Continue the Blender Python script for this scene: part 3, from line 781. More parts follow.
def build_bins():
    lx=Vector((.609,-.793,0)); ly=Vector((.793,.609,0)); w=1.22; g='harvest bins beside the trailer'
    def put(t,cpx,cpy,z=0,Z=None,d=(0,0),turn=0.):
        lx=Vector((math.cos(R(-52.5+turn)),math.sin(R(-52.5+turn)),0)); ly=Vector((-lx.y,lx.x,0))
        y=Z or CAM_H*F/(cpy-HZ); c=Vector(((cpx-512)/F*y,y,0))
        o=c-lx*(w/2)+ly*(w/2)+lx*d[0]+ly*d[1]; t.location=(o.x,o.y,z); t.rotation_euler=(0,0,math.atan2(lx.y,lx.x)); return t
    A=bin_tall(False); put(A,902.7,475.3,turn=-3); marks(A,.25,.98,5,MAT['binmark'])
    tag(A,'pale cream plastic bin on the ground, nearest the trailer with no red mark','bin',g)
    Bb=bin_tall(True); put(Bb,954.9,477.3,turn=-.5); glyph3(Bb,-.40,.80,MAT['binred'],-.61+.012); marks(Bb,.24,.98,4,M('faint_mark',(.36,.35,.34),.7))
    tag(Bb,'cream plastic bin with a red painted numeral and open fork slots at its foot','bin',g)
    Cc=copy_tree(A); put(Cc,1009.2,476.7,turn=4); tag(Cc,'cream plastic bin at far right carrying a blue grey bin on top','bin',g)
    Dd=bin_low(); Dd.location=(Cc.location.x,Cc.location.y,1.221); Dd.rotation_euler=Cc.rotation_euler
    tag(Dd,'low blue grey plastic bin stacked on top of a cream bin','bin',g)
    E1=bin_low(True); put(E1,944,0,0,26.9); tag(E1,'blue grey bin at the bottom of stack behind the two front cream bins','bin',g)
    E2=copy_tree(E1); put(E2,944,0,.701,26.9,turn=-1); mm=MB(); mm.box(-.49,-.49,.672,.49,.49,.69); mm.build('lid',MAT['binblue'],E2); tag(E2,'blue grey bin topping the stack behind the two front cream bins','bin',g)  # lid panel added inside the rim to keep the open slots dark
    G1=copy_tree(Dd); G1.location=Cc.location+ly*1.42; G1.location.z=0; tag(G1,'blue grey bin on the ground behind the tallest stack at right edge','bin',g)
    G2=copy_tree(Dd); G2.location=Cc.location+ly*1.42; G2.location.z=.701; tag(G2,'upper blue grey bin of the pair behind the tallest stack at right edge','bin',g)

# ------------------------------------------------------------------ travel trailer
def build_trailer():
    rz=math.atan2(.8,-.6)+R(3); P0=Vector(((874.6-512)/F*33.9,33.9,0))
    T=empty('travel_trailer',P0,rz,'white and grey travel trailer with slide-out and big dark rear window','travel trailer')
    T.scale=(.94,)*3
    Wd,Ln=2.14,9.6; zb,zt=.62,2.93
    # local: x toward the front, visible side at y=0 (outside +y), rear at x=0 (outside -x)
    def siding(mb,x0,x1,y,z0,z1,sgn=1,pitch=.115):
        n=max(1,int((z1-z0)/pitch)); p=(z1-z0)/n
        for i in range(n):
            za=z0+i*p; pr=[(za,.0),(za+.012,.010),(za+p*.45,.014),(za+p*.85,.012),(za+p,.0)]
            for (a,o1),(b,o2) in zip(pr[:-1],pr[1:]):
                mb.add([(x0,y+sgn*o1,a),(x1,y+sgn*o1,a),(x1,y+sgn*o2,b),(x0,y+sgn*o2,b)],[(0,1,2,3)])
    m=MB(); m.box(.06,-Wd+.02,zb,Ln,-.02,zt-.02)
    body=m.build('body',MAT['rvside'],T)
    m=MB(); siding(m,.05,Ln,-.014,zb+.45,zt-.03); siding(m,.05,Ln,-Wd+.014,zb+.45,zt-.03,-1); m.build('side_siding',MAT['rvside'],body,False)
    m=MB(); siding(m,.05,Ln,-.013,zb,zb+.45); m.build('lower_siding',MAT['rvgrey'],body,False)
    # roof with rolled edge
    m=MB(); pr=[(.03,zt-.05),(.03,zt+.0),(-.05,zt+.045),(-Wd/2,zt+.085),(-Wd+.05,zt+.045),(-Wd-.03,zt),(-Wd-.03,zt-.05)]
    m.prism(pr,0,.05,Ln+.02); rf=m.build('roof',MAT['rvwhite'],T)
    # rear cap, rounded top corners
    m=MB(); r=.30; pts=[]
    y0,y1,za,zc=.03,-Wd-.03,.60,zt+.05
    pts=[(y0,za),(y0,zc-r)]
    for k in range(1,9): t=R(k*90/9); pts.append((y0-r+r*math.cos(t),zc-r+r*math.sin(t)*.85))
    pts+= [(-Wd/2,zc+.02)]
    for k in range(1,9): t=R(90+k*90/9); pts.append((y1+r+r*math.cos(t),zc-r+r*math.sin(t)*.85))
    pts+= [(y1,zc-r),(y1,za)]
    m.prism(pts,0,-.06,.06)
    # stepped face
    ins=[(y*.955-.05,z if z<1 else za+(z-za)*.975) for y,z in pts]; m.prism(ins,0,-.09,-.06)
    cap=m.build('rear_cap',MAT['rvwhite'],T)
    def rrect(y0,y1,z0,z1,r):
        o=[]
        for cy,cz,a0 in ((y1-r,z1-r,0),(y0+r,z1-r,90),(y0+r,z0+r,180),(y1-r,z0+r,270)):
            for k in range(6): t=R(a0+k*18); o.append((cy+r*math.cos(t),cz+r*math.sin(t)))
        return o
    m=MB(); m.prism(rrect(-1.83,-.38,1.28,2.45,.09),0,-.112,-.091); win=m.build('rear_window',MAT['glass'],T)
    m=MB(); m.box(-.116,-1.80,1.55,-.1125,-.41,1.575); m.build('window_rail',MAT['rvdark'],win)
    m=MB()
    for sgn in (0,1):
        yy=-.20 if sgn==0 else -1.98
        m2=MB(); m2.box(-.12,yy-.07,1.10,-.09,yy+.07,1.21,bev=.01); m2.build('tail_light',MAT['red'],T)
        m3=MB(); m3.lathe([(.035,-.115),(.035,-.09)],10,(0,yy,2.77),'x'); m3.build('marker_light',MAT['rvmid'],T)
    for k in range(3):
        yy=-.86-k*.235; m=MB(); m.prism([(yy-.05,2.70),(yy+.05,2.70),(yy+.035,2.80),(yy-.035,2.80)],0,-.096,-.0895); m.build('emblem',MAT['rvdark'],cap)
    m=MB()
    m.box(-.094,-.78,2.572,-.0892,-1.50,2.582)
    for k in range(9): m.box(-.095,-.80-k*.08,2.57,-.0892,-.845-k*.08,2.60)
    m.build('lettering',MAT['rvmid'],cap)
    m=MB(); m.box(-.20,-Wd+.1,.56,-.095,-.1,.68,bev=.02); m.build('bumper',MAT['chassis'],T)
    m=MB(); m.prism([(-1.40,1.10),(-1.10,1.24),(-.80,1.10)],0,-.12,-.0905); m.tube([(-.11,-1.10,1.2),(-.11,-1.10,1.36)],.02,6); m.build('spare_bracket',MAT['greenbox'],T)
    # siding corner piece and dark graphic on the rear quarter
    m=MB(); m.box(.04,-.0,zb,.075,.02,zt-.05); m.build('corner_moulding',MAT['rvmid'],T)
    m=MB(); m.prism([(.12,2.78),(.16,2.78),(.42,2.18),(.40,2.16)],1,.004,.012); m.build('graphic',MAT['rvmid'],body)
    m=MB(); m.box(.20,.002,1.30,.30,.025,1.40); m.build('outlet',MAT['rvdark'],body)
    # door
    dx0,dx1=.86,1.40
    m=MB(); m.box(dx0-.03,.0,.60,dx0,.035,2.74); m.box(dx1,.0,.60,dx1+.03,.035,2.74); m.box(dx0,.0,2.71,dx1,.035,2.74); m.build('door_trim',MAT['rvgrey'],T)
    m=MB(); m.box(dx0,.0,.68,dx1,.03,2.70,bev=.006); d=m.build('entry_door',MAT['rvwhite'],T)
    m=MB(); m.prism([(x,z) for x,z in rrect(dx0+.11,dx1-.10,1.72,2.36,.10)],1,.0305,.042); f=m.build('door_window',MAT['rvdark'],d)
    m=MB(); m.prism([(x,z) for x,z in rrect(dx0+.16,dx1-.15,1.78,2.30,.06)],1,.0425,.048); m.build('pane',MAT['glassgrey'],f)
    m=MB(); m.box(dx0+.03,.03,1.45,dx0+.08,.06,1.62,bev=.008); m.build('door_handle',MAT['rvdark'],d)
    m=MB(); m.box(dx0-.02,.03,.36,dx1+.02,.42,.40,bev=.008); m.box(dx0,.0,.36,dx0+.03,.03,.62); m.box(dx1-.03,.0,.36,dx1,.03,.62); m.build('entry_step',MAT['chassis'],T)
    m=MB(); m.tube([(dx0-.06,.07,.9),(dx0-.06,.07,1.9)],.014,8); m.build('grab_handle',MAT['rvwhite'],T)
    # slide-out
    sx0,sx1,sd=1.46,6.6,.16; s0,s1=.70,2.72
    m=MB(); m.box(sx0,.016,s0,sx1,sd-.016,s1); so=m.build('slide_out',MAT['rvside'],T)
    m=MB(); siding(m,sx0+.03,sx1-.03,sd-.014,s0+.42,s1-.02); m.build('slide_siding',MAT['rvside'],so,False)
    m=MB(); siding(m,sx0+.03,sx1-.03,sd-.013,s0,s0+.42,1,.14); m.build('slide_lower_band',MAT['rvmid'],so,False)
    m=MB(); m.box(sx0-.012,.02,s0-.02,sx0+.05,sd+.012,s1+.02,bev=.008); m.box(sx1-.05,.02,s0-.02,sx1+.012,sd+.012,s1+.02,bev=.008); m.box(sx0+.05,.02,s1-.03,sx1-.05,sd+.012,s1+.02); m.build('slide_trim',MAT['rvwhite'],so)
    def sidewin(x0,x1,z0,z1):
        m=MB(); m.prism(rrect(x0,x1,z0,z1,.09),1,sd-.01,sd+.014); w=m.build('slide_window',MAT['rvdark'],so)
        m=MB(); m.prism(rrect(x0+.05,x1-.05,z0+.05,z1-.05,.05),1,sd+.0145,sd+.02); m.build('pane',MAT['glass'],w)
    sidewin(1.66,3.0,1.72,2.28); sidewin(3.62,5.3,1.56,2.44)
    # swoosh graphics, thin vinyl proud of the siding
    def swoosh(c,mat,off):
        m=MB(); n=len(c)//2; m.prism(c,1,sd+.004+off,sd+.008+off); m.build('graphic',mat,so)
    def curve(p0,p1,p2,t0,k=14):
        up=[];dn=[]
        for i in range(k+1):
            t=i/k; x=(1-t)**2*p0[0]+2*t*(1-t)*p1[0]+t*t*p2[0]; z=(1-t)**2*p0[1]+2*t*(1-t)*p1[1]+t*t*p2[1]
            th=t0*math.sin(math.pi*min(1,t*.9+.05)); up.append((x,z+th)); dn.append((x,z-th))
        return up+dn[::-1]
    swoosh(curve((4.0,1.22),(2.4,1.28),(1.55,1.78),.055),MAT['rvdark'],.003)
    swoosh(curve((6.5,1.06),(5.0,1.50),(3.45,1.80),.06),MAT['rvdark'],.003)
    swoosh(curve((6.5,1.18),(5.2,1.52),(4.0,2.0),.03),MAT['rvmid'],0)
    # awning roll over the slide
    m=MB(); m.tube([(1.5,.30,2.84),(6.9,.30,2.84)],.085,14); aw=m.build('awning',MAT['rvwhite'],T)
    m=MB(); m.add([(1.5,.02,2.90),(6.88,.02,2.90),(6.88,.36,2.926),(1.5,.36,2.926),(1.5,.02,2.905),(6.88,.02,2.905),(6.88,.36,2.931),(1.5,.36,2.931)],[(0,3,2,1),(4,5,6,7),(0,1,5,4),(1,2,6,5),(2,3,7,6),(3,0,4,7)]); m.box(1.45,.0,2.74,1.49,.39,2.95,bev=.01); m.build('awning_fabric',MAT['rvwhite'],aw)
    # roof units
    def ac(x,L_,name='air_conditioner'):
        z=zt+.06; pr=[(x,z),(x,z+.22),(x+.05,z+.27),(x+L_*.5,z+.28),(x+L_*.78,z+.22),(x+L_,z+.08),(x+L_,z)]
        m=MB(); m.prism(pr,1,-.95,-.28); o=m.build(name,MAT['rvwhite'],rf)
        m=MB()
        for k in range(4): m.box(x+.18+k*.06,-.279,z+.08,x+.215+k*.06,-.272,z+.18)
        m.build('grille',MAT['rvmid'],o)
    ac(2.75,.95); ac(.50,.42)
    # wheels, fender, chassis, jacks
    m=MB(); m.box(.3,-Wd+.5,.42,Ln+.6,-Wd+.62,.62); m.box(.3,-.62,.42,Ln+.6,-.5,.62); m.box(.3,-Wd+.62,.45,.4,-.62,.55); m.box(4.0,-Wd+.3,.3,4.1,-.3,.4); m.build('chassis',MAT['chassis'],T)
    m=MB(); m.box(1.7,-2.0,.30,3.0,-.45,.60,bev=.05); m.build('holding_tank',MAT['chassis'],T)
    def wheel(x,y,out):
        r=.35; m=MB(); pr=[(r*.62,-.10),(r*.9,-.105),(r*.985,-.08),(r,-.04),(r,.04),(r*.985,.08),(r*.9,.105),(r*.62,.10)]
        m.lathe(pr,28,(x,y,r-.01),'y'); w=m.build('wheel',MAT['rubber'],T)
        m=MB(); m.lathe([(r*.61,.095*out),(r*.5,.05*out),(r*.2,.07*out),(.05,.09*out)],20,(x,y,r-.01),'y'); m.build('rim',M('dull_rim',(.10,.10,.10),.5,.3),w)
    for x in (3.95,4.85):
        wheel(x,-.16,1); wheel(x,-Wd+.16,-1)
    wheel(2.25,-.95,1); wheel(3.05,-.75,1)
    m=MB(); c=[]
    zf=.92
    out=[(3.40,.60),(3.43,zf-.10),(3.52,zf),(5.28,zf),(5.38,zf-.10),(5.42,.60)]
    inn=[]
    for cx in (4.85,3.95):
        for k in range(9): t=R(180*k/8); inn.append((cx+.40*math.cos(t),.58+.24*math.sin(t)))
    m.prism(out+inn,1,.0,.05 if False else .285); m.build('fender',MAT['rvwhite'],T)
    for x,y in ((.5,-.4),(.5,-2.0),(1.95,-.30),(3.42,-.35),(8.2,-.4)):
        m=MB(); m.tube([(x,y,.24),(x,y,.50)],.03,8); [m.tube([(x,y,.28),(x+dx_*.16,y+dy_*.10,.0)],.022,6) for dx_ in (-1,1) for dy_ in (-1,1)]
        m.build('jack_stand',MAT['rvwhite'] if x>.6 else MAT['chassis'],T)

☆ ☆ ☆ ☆

■ **Work instructions**
Only the lines from the start of the data to the line holding "pair behind the tallest stack at right edge','bin',g)" are wanted; return them exactly, both ends included.

■ **Worked answer**
Continue the Blender Python script for this scene: part 3, from line 781. More parts follow.
def build_bins():
    lx=Vector((.609,-.793,0)); ly=Vector((.793,.609,0)); w=1.22; g='harvest bins beside the trailer'
    def put(t,cpx,cpy,z=0,Z=None,d=(0,0),turn=0.):
        lx=Vector((math.cos(R(-52.5+turn)),math.sin(R(-52.5+turn)),0)); ly=Vector((-lx.y,lx.x,0))
        y=Z or CAM_H*F/(cpy-HZ); c=Vector(((cpx-512)/F*y,y,0))
        o=c-lx*(w/2)+ly*(w/2)+lx*d[0]+ly*d[1]; t.location=(o.x,o.y,z); t.rotation_euler=(0,0,math.atan2(lx.y,lx.x)); return t
    A=bin_tall(False); put(A,902.7,475.3,turn=-3); marks(A,.25,.98,5,MAT['binmark'])
    tag(A,'pale cream plastic bin on the ground, nearest the trailer with no red mark','bin',g)
    Bb=bin_tall(True); put(Bb,954.9,477.3,turn=-.5); glyph3(Bb,-.40,.80,MAT['binred'],-.61+.012); marks(Bb,.24,.98,4,M('faint_mark',(.36,.35,.34),.7))
    tag(Bb,'cream plastic bin with a red painted numeral and open fork slots at its foot','bin',g)
    Cc=copy_tree(A); put(Cc,1009.2,476.7,turn=4); tag(Cc,'cream plastic bin at far right carrying a blue grey bin on top','bin',g)
    Dd=bin_low(); Dd.location=(Cc.location.x,Cc.location.y,1.221); Dd.rotation_euler=Cc.rotation_euler
    tag(Dd,'low blue grey plastic bin stacked on top of a cream bin','bin',g)
    E1=bin_low(True); put(E1,944,0,0,26.9); tag(E1,'blue grey bin at the bottom of stack behind the two front cream bins','bin',g)
    E2=copy_tree(E1); put(E2,944,0,.701,26.9,turn=-1); mm=MB(); mm.box(-.49,-.49,.672,.49,.49,.69); mm.build('lid',MAT['binblue'],E2); tag(E2,'blue grey bin topping the stack behind the two front cream bins','bin',g)  # lid panel added inside the rim to keep the open slots dark
    G1=copy_tree(Dd); G1.location=Cc.location+ly*1.42; G1.location.z=0; tag(G1,'blue grey bin on the ground behind the tallest stack at right edge','bin',g)
    G2=copy_tree(Dd); G2.location=Cc.location+ly*1.42; G2.location.z=.701; tag(G2,'upper blue grey bin of the pair behind the tallest stack at right edge','bin',g)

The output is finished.